┌─ PROVIDED MATERIAL

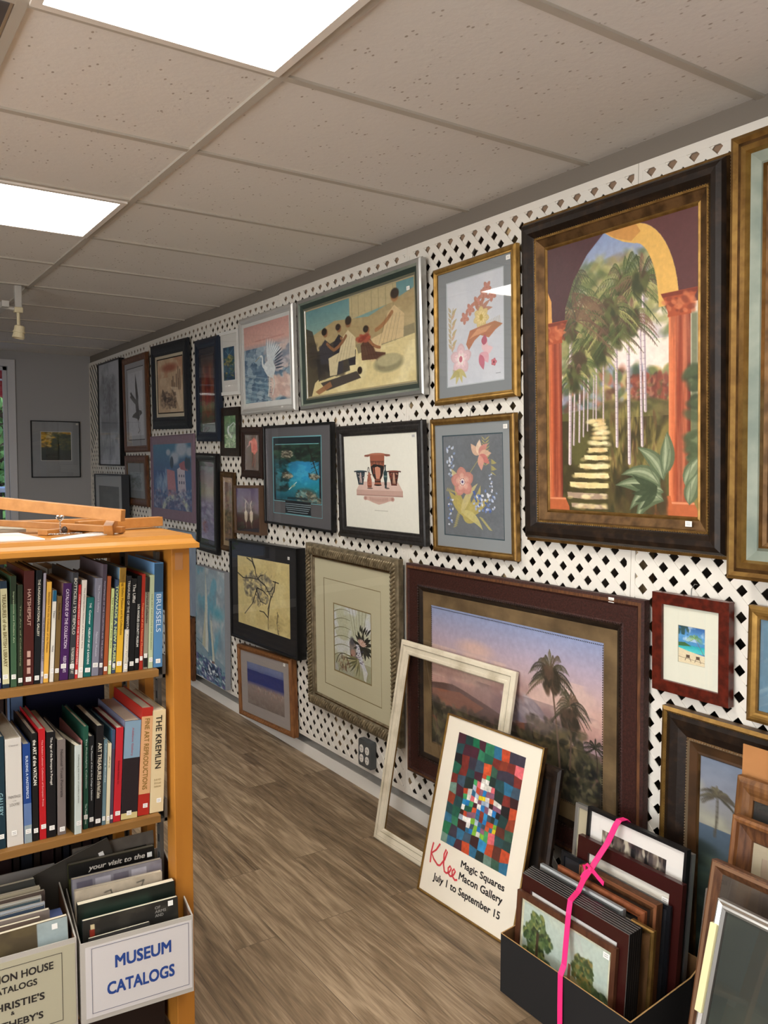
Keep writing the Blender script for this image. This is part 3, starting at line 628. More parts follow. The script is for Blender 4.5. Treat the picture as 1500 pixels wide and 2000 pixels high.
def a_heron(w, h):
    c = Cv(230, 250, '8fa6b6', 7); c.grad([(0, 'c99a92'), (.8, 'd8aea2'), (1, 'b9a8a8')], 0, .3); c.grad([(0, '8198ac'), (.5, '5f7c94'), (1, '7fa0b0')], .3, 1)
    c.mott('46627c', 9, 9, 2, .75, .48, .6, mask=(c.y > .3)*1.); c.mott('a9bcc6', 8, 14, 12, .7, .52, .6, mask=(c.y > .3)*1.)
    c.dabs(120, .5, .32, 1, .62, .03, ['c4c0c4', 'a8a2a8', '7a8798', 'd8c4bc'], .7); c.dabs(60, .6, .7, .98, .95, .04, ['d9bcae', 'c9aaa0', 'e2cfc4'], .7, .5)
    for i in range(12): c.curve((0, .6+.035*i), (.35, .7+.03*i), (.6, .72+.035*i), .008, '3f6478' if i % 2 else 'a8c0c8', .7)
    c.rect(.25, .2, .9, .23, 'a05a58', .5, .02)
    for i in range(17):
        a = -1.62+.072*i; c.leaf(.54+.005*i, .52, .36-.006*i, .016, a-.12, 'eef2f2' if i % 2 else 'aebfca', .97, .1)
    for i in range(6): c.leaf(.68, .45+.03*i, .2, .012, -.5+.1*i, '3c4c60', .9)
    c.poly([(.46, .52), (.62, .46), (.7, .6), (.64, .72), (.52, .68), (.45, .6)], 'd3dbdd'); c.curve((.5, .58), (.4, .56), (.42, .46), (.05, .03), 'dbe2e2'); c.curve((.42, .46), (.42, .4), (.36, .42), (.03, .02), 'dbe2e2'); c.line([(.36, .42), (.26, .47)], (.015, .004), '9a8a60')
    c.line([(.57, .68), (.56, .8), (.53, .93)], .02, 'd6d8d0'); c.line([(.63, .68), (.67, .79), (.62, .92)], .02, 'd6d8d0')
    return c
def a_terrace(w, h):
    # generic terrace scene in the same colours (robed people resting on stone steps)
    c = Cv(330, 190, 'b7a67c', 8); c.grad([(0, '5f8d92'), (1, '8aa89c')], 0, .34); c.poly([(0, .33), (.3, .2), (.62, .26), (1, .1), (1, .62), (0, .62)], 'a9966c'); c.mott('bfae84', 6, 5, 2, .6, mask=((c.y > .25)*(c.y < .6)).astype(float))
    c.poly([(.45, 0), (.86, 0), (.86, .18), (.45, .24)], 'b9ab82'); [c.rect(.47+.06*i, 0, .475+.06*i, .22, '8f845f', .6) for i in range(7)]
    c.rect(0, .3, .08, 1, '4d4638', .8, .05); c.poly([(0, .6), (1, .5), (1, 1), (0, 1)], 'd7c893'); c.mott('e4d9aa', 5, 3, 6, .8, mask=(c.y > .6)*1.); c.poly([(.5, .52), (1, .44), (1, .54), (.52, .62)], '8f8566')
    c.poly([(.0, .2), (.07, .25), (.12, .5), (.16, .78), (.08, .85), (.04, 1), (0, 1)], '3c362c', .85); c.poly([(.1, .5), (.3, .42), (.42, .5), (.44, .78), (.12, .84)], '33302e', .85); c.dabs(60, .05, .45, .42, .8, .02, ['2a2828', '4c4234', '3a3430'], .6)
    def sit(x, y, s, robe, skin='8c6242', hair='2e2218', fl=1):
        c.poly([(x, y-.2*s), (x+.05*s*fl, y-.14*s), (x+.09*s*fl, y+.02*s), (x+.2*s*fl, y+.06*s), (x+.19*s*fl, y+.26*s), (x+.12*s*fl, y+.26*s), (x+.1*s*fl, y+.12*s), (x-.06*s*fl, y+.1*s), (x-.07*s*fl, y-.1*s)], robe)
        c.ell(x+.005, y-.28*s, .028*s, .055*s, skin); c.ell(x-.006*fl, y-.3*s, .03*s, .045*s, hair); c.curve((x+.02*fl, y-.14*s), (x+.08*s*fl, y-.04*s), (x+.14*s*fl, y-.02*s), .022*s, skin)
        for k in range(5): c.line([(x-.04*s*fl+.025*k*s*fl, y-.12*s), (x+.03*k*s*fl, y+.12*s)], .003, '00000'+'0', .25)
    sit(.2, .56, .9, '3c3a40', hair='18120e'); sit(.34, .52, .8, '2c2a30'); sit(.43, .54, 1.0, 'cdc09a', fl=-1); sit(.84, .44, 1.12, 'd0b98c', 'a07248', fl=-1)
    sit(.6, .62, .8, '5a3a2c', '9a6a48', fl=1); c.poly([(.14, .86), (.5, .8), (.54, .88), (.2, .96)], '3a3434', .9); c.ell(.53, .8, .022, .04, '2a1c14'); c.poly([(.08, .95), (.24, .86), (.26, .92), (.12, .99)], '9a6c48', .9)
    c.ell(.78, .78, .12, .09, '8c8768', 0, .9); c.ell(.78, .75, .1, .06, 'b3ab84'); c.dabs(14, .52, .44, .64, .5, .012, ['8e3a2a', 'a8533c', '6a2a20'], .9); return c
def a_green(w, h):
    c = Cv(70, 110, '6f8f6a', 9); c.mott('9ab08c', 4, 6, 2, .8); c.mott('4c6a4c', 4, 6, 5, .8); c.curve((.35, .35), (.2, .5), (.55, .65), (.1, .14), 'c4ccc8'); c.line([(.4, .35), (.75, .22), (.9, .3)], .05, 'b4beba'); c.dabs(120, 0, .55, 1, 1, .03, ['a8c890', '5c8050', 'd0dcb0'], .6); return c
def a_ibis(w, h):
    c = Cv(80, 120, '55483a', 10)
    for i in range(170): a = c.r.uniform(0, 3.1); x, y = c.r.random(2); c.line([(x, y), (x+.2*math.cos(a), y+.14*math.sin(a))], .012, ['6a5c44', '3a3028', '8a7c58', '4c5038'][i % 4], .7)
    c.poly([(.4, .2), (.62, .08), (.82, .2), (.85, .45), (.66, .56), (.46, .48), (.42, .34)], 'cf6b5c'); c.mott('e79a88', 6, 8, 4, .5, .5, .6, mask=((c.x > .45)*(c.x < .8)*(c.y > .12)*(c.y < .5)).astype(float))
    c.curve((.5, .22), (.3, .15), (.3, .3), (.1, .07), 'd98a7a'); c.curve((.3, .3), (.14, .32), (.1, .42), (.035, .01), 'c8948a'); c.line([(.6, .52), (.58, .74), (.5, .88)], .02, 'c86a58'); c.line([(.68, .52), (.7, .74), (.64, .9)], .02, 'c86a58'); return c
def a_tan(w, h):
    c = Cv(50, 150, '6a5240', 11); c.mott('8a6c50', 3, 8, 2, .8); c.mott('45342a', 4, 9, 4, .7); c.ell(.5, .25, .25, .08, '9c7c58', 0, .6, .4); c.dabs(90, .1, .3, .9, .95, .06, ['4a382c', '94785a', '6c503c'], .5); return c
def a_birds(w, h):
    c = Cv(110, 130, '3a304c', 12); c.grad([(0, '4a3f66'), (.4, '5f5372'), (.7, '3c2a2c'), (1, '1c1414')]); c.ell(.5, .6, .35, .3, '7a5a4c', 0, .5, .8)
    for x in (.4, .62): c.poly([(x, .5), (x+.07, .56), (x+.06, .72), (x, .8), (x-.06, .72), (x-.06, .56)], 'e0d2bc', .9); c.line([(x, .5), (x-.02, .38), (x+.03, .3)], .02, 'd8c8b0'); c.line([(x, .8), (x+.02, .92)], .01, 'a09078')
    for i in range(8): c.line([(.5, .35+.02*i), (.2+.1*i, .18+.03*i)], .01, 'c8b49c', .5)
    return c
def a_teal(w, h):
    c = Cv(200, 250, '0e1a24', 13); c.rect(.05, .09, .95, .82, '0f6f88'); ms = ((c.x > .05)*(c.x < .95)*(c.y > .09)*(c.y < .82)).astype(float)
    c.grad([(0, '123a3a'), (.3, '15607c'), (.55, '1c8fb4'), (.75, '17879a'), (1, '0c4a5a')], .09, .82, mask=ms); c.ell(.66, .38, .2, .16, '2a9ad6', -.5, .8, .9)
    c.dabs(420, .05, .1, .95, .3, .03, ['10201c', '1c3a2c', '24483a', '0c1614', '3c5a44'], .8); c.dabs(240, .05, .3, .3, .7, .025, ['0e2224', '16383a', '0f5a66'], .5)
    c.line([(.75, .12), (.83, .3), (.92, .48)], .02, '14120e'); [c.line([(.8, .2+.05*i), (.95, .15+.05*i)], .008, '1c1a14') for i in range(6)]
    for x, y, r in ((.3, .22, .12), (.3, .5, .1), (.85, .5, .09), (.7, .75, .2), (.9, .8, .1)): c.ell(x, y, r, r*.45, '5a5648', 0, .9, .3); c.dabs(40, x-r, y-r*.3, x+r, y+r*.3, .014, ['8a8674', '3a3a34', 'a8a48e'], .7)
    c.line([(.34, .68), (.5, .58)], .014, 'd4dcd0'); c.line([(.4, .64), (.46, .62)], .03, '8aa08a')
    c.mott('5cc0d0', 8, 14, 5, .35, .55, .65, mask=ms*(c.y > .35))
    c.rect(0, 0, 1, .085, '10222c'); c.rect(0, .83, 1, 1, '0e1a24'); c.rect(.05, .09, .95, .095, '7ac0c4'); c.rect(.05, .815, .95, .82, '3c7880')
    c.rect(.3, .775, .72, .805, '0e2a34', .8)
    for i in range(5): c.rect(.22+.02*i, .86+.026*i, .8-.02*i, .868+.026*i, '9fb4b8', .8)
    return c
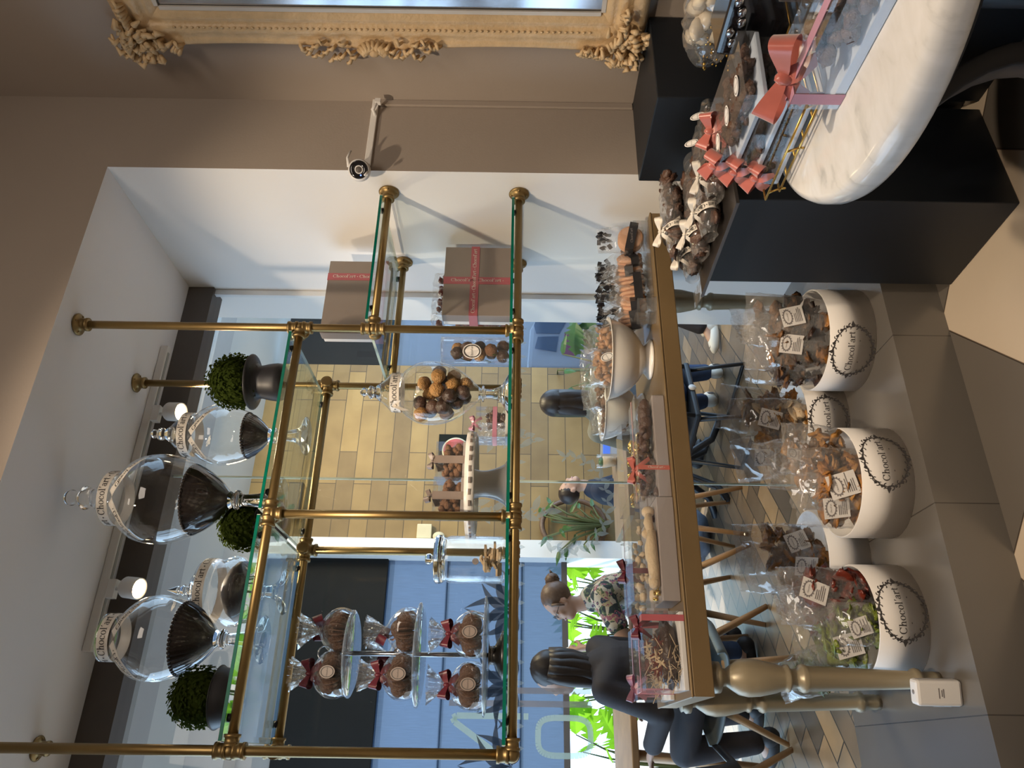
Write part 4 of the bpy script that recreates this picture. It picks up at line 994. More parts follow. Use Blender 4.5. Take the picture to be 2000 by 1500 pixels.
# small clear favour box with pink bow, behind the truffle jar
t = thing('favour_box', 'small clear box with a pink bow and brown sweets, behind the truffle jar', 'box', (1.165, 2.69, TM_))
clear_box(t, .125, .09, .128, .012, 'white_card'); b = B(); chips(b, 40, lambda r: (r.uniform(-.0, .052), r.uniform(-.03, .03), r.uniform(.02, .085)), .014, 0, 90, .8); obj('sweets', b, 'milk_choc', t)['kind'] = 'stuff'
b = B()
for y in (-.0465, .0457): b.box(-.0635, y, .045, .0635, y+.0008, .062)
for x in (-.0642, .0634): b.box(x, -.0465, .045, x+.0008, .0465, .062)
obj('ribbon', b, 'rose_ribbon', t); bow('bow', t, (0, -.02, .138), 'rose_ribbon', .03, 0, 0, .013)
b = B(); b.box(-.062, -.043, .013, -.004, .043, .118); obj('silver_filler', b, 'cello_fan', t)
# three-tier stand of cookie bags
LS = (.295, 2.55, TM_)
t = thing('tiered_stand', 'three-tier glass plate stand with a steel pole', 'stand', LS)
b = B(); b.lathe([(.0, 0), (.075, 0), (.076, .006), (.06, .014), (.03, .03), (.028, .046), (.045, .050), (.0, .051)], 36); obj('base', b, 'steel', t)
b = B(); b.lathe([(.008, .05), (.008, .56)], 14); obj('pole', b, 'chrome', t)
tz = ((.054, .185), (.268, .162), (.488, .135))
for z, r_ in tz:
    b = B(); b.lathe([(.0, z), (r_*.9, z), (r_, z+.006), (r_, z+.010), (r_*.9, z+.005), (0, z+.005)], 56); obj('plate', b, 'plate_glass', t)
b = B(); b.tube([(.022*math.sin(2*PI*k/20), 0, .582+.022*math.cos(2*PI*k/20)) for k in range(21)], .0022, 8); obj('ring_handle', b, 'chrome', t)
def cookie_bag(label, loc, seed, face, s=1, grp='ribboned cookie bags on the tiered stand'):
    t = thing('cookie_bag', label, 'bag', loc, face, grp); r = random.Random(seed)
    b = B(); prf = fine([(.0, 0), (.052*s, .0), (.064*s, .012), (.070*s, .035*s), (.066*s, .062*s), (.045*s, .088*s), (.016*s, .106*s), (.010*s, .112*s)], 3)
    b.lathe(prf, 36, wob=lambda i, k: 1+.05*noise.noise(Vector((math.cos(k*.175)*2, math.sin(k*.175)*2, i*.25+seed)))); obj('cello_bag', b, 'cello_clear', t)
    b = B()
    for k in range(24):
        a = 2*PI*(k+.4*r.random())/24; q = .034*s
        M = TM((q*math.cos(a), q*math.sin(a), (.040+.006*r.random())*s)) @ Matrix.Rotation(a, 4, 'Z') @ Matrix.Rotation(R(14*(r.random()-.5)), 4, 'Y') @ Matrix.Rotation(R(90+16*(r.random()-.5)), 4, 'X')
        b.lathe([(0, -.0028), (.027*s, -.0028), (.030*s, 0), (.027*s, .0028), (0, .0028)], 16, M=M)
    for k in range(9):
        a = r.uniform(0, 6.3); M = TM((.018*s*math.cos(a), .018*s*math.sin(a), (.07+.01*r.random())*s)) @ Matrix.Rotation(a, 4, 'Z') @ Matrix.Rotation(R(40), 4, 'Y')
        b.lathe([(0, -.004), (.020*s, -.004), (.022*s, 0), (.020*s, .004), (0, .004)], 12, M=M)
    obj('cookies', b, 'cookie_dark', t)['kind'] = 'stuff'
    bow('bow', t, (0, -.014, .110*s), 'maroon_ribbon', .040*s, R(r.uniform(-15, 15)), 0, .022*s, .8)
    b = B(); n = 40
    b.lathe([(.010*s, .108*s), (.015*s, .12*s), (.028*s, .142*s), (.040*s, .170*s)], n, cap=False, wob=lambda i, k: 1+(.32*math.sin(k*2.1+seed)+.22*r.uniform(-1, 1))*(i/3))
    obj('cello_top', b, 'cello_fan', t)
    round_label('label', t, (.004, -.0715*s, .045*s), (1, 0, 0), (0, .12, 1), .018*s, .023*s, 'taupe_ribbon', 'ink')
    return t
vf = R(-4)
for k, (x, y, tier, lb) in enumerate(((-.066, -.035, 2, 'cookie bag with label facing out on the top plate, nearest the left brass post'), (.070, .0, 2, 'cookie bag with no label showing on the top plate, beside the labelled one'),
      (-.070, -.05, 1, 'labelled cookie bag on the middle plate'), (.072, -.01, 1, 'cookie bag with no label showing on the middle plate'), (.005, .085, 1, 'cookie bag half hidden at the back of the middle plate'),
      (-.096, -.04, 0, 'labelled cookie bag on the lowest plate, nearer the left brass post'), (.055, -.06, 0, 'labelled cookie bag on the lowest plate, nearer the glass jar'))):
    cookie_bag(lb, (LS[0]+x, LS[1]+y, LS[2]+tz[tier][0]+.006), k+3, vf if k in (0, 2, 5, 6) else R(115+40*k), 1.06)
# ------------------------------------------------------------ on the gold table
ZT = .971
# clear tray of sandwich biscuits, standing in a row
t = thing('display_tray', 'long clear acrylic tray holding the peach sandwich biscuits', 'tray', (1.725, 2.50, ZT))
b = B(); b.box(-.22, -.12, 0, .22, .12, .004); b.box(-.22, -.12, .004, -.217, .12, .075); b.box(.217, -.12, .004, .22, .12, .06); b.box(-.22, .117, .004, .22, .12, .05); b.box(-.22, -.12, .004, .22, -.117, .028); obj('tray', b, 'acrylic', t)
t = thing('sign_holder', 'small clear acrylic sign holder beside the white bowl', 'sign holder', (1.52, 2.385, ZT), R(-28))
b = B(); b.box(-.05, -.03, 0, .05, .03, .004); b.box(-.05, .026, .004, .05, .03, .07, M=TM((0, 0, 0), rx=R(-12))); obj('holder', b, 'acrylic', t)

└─

THE REQUEST:
Pick out every line with the string "part" and copy it.

TASK SOLUTION:
Keep writing the Blender script for this image. This is part 3, starting at line 628. More parts follow. The script is for Blender 4.5. Treat the picture as 1500 pixels wide and 2000 pixels high.
Write part 4 of the bpy script that recreates this picture. It picks up at line 994. More parts follow. Use Blender 4.5. Take the picture to be 2000 by 1500 pixels.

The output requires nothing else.